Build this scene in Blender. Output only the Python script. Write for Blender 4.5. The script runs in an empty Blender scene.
····················
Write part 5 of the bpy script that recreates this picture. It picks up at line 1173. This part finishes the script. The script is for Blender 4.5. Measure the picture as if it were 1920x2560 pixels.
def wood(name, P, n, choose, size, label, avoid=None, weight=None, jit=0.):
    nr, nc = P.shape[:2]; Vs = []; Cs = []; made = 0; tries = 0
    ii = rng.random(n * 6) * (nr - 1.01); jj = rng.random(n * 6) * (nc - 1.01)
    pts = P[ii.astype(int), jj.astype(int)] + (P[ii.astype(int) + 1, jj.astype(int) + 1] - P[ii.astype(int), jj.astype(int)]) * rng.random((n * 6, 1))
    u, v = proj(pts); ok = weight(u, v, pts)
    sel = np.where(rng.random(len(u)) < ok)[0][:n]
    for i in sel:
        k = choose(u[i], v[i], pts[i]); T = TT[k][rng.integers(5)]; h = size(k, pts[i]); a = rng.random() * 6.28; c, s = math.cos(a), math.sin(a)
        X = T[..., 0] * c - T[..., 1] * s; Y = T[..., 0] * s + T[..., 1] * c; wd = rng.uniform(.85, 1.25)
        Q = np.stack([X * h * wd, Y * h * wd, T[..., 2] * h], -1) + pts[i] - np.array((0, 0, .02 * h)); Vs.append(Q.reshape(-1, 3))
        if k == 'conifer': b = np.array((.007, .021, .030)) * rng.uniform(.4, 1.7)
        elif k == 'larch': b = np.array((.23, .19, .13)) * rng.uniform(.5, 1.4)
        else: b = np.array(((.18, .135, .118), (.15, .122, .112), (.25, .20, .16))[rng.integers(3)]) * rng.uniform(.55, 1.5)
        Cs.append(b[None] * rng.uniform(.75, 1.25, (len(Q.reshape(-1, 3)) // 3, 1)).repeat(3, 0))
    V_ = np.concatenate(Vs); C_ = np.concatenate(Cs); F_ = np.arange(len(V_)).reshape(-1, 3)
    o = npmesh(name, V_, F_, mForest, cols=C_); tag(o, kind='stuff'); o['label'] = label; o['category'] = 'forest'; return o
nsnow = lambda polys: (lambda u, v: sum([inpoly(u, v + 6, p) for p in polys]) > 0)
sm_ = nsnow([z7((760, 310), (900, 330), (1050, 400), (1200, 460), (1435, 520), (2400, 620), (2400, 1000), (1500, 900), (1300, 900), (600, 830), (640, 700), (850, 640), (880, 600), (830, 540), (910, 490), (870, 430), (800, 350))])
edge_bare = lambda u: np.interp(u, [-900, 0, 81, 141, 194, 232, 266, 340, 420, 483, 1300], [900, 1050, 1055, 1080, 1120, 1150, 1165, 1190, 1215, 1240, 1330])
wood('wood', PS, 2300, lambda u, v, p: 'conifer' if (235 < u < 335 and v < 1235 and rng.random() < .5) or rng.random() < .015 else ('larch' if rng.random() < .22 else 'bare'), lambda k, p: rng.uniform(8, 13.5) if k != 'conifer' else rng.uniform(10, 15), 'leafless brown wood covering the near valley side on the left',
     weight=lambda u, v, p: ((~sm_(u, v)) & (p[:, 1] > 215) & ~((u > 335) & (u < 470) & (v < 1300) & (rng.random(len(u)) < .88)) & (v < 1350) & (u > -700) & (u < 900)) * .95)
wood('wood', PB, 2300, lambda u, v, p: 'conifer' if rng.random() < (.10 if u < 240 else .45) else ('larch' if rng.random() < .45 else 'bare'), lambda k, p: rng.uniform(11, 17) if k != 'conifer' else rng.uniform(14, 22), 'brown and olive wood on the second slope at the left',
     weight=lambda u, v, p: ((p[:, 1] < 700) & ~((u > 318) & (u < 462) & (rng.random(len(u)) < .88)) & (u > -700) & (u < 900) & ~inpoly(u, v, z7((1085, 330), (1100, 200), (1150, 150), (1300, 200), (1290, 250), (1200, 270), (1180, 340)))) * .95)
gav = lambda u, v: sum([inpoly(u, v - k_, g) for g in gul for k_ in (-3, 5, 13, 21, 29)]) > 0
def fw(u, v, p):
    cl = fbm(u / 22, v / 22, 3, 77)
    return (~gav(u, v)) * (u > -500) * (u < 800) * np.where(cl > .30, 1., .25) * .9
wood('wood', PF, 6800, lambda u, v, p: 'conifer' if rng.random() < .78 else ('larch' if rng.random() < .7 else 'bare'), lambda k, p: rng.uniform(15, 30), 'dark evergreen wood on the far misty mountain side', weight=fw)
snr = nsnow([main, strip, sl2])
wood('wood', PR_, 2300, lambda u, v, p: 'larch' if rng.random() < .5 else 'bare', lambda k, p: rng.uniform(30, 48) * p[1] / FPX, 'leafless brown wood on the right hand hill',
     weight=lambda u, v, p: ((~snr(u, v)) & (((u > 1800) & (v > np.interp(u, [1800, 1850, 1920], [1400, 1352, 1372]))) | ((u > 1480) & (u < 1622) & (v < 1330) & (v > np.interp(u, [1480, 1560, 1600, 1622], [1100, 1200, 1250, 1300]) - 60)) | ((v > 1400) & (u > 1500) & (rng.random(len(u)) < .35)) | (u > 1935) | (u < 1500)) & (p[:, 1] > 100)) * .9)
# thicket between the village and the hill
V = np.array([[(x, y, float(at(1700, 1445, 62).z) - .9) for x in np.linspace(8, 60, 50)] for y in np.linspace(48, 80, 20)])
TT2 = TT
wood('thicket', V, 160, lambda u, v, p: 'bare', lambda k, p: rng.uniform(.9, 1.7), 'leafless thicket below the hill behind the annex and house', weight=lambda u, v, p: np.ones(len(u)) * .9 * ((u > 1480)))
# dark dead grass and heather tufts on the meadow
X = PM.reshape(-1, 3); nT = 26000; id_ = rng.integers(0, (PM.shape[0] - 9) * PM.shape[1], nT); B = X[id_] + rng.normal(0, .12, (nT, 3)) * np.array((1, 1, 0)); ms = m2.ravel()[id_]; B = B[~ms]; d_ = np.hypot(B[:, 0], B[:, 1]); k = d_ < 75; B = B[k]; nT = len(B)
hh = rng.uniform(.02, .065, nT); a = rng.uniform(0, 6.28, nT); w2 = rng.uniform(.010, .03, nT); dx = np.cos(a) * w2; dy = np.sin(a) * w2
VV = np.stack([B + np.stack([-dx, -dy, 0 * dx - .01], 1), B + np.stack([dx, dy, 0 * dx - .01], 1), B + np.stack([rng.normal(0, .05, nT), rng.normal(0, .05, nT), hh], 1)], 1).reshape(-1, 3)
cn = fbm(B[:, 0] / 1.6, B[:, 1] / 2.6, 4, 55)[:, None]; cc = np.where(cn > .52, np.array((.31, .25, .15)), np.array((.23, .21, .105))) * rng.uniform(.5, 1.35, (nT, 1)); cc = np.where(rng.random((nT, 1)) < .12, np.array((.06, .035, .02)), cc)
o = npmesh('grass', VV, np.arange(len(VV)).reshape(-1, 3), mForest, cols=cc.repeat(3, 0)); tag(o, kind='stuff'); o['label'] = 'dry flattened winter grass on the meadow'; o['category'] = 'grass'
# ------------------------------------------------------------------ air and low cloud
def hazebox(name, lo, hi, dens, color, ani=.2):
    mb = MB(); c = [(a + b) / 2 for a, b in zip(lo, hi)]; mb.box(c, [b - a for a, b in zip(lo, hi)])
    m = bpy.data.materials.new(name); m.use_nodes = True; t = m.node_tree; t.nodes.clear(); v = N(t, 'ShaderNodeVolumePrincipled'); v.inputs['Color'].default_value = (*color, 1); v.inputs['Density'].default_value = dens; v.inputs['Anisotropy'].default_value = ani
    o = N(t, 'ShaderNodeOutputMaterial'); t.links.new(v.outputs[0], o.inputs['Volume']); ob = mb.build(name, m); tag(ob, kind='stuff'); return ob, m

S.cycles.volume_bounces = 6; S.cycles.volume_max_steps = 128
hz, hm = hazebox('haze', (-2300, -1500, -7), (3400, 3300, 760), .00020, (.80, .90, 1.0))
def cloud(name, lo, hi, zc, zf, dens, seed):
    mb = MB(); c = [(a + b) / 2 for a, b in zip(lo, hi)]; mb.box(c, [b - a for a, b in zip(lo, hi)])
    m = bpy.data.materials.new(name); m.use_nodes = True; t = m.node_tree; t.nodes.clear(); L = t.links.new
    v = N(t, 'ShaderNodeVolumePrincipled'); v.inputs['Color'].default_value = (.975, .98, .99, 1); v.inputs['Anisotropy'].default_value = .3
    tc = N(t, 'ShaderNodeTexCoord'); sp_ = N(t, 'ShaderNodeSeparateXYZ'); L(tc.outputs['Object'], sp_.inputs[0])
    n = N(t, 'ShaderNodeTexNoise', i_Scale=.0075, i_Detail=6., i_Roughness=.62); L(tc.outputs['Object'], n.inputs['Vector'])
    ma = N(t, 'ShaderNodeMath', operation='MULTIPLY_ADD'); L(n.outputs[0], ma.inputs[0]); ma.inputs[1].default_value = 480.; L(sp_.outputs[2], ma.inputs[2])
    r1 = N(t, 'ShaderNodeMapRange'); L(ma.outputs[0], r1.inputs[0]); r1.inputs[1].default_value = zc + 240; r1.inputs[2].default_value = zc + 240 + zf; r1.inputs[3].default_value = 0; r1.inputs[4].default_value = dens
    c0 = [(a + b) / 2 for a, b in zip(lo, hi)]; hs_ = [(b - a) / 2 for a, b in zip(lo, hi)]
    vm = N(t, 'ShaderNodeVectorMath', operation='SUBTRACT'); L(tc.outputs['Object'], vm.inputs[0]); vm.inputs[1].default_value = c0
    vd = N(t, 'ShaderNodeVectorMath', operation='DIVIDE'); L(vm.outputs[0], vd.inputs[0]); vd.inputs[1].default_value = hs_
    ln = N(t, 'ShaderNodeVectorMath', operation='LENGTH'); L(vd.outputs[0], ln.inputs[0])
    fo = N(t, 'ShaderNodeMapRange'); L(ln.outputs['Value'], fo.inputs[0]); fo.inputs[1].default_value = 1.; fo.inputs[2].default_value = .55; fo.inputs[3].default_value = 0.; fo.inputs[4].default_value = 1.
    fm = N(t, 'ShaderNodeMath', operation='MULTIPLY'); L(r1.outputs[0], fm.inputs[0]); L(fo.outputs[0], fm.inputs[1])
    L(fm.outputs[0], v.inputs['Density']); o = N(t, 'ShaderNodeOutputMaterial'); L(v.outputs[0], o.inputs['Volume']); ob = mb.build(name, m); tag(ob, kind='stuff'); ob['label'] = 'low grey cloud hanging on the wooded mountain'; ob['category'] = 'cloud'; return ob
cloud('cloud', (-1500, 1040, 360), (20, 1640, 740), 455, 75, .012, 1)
····················
PROBLEM TO WORK ON = List every line above containing the word "Write".

EXERCISE OUTPUT =
Build this scene in Blender. Output only the Python script. Write for Blender 4.5. The script runs in an empty Blender scene.
Write part 5 of the bpy script that recreates this picture. It picks up at line 1173. This part finishes the script. The script is for Blender 4.5. Measure the picture as if it were 1920x2560 pixels.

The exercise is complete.